-- Start of RECORDS FOR PROCESSING --
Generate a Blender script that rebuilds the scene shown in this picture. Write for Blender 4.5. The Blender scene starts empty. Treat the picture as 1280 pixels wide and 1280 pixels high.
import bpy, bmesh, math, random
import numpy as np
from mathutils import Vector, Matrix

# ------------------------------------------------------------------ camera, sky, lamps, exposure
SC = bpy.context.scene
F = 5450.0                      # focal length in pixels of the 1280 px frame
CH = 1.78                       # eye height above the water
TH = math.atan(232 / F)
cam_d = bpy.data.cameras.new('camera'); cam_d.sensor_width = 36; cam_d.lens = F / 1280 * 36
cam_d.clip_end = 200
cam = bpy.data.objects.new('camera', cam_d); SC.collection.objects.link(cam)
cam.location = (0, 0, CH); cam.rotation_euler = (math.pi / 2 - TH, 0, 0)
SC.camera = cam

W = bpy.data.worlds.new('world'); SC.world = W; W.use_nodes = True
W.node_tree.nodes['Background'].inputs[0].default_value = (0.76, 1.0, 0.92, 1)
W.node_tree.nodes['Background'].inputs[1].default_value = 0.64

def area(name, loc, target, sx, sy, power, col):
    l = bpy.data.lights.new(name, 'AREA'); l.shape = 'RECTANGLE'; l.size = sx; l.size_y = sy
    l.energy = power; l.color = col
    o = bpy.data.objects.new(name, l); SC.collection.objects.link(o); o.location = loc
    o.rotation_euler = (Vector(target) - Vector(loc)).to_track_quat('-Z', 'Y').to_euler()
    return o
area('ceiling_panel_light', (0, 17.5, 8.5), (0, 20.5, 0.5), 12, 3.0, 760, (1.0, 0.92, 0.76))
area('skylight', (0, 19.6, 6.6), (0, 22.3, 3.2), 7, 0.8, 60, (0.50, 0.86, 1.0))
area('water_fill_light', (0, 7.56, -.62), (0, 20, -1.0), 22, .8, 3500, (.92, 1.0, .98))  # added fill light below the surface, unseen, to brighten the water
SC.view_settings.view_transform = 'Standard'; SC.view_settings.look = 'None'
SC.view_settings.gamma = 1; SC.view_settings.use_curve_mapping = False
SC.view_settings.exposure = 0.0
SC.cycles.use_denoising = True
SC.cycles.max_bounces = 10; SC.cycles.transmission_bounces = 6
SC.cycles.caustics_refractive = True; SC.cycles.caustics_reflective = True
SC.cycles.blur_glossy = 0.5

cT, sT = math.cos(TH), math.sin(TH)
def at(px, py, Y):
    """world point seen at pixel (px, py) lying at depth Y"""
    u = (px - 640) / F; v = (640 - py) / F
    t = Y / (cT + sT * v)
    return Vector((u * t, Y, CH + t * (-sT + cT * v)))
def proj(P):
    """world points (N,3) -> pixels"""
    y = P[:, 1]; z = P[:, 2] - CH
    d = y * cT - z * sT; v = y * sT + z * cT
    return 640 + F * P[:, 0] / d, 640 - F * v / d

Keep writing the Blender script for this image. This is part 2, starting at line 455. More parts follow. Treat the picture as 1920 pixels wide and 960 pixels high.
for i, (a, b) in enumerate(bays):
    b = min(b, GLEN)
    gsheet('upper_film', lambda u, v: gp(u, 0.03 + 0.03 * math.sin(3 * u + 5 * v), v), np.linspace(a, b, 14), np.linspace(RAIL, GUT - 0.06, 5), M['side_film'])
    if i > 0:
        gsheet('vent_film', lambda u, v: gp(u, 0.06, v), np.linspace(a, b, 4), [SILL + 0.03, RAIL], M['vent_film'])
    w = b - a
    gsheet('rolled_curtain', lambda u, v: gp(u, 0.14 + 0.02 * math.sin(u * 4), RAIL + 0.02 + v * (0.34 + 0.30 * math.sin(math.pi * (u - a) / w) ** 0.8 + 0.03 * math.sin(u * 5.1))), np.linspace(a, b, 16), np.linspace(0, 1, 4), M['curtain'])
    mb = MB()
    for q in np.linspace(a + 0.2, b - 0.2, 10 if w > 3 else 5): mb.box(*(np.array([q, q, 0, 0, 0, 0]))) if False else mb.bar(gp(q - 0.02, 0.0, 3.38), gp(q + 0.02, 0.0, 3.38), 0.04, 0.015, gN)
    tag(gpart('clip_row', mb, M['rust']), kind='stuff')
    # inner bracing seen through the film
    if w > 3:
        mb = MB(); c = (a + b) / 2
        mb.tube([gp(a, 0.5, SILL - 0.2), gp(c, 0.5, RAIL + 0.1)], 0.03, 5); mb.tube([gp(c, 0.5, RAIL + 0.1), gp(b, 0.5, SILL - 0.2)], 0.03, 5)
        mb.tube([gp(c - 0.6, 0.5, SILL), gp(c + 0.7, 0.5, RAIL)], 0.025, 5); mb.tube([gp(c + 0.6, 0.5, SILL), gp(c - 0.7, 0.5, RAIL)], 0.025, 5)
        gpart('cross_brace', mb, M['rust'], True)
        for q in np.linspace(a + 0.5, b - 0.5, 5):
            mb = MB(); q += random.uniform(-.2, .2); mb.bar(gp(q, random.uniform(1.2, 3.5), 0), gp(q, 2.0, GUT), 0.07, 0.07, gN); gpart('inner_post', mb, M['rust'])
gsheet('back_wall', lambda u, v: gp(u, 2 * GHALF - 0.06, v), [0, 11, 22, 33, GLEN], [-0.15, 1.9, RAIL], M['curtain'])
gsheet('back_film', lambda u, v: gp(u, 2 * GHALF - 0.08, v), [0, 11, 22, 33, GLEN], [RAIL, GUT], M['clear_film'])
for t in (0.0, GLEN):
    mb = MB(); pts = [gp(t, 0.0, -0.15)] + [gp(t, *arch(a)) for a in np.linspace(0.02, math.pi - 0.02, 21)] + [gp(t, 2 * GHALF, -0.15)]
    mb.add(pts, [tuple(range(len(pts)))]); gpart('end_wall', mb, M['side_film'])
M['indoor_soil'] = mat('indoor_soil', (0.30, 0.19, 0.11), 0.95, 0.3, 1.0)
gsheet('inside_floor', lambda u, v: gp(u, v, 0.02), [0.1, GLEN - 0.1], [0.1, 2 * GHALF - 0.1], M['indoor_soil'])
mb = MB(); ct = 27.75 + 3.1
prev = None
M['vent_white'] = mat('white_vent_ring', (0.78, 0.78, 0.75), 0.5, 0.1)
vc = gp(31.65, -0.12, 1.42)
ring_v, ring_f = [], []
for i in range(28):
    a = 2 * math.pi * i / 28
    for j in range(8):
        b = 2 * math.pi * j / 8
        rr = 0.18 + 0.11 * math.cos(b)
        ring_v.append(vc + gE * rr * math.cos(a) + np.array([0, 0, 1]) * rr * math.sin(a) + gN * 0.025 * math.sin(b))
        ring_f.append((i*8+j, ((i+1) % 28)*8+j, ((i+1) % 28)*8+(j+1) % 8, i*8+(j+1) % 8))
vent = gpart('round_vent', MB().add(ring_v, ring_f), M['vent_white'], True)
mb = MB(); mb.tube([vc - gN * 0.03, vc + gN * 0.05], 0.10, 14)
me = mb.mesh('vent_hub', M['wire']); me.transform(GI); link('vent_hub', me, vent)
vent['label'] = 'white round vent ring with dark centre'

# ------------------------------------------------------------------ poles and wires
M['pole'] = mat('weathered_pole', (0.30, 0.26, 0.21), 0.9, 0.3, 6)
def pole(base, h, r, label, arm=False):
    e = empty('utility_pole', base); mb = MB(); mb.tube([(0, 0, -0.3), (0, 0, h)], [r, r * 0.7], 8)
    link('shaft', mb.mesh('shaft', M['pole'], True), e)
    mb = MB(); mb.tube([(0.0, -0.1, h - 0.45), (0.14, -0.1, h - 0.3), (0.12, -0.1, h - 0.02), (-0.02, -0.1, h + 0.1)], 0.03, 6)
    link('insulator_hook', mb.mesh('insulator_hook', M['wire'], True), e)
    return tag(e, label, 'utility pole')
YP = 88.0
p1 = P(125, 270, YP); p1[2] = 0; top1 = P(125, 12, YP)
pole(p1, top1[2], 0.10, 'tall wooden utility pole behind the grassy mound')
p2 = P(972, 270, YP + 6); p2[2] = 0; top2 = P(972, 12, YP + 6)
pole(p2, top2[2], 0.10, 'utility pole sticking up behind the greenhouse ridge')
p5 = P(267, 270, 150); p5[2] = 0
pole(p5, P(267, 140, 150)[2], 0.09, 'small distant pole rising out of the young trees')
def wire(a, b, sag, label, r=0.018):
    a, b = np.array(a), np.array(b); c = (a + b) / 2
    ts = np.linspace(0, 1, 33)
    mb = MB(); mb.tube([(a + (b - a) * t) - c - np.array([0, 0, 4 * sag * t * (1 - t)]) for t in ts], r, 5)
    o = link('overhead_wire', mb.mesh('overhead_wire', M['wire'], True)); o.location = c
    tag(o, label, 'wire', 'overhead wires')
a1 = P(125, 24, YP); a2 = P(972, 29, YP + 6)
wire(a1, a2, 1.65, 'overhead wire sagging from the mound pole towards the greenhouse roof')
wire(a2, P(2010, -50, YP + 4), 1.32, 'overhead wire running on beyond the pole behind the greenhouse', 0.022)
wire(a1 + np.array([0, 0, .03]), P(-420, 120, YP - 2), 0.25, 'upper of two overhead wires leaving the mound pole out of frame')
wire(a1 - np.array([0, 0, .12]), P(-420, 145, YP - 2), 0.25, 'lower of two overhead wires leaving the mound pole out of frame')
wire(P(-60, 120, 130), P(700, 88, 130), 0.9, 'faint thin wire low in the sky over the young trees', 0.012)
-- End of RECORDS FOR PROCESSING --
EXERCISE REQUIREMENTS - In the listing above, reproduce the first line and each one after it through the line that contains "W.node_tree.nodes['Background'].inputs[1].default_value = 0.64".

TASK RESPONSE -
Generate a Blender script that rebuilds the scene shown in this picture. Write for Blender 4.5. The Blender scene starts empty. Treat the picture as 1280 pixels wide and 1280 pixels high.
import bpy, bmesh, math, random
import numpy as np
from mathutils import Vector, Matrix

# ------------------------------------------------------------------ camera, sky, lamps, exposure
SC = bpy.context.scene
F = 5450.0                      # focal length in pixels of the 1280 px frame
CH = 1.78                       # eye height above the water
TH = math.atan(232 / F)
cam_d = bpy.data.cameras.new('camera'); cam_d.sensor_width = 36; cam_d.lens = F / 1280 * 36
cam_d.clip_end = 200
cam = bpy.data.objects.new('camera', cam_d); SC.collection.objects.link(cam)
cam.location = (0, 0, CH); cam.rotation_euler = (math.pi / 2 - TH, 0, 0)
SC.camera = cam

W = bpy.data.worlds.new('world'); SC.world = W; W.use_nodes = True
W.node_tree.nodes['Background'].inputs[0].default_value = (0.76, 1.0, 0.92, 1)
W.node_tree.nodes['Background'].inputs[1].default_value = 0.64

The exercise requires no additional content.